I was expecting irony, the usual sneering, but the video was poignant, nostalgic and rather sad. Filmed in the style of an old movie newsreel in grainy black and white, it featured long walking shots through churches and the beautiful and romantic Protestant Cemetery of Rome. The theme of Mr. Maugliani’s work was “Sisters” and the camera zoomed in on gravestones featuring faded photos of Catholic nuns in traditional habits.
Mr. Maugliani told me, “No. No. It’s not a protest.” Speaking in a combination of halting English, French and Italian, he said, “My project is only to relay my memory, my nostalgia” for the faith of his childhood.
“But all my works, including this project, is my memory. My childhood with my grandmother. I remember walking with my grandmother in the city. I know the sisters, the priests.”
The faith, he said, “is a great mystery.”
He told me that in the many hours he spent working on the painting, he listened to recordings of the Rosary, sung by nuns. “My own vision as an artist, I open my mind and ask about my own truth, my own reality. In this video, the music was not Gregorian chant. It is of the Rosary. Which is a mantra. My works are this mantra. For me, in my mind while I was painting, was the Rosary.”
I asked him then, why the painting of a woman in clerical dress. “This is my question [to the Church]. Why, this woman, very beautiful and spiritual, who is called to give life,” cannot be ordained.
“It is not a protest, but a question. I think my woman asks something inside: why not? Just for me, I think a woman is the same as a man, and I ask, for the celebration, [of the Mass] why not?”
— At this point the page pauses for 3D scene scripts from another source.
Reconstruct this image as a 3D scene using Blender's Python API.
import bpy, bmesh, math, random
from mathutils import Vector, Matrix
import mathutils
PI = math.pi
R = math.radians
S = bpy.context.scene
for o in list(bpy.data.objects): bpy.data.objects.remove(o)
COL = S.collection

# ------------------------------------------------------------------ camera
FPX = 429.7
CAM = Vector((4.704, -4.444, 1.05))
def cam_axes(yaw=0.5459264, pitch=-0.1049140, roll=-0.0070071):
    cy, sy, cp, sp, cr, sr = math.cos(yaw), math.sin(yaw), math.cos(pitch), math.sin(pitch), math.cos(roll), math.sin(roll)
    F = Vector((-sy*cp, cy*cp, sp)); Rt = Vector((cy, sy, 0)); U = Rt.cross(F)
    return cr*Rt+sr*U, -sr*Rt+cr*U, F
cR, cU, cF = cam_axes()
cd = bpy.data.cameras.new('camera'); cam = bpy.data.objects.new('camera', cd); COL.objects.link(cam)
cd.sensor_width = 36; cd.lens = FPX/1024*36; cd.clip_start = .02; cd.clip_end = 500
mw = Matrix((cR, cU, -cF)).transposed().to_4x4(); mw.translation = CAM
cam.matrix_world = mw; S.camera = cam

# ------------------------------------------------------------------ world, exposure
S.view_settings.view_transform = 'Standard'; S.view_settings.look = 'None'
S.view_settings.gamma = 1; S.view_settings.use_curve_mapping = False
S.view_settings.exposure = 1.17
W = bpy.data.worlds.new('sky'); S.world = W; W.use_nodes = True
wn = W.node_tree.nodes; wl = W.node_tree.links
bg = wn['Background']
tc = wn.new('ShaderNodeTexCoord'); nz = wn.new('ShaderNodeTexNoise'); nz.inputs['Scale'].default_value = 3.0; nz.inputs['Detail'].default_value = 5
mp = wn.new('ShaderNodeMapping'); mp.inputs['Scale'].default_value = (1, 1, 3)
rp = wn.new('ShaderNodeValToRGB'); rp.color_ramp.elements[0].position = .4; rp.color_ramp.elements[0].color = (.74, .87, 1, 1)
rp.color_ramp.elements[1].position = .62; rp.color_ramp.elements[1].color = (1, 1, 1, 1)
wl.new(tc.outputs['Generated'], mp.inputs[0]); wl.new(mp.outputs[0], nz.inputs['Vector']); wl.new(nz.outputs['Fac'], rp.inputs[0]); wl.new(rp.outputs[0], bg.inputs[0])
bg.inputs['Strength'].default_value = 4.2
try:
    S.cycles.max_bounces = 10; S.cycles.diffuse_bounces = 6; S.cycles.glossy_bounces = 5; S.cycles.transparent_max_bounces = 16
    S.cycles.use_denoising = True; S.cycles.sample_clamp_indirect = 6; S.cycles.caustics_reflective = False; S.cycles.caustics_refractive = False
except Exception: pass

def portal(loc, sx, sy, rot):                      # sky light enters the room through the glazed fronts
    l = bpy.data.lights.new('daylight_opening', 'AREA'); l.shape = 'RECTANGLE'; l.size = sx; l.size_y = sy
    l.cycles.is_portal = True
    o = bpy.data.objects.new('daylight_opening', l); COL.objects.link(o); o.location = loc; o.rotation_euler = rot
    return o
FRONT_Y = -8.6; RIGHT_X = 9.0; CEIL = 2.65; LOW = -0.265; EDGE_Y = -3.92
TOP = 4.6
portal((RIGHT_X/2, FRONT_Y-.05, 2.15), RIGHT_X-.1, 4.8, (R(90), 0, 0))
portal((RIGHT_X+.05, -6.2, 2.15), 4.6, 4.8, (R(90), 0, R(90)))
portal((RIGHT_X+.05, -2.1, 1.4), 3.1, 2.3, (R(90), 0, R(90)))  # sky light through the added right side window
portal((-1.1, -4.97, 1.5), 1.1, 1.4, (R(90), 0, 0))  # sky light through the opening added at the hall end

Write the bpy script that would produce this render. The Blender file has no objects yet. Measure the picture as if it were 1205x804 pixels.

I could not shake the impression that it was an honest question. I detected nothing here of the usual veiled hostility of the professional anti-Catholic protester, no sneering or snide tone. And there was no sign of the worse thing that I have often seen in those who have been taught to hate the Faith, the shredded and stunted emotional development, the wrenching sadness of a damaged soul. I could see perfectly clearly that he meant what he said.
I asked him then if anyone had ever explained the Church’s position: “If I were Catholic, and wanted to know something about this, if it were important to me, I would ask someone. Or look it up for myself. I would get books and study the question, since it is important. Have you done this?”
He simply said, “No”. Had anyone, a priest perhaps, or his grandmother, explained it to him? “No.” Had he ever heard it explained in church? “No.”
Before I thanked him for his time and took my leave, he drew me over to another work, titled “Sweet, sweet cross”. It resembled one of the many reliquaries one sees in Roman churches. It was a sculpture of a plaster cast of a woman’s hand holding a Rosary. Mr. Maugliani told me he had sculpted the Rosary’s beads and Crucifix out of sugar.
“The Credo is very profound,” he said. “It is very strong, and very sweet”.
“I think for the sisters, it is not a matter of sacrifice. For sisters, [their life] is not a sacrifice; it is sweet. Your life is very sweet.”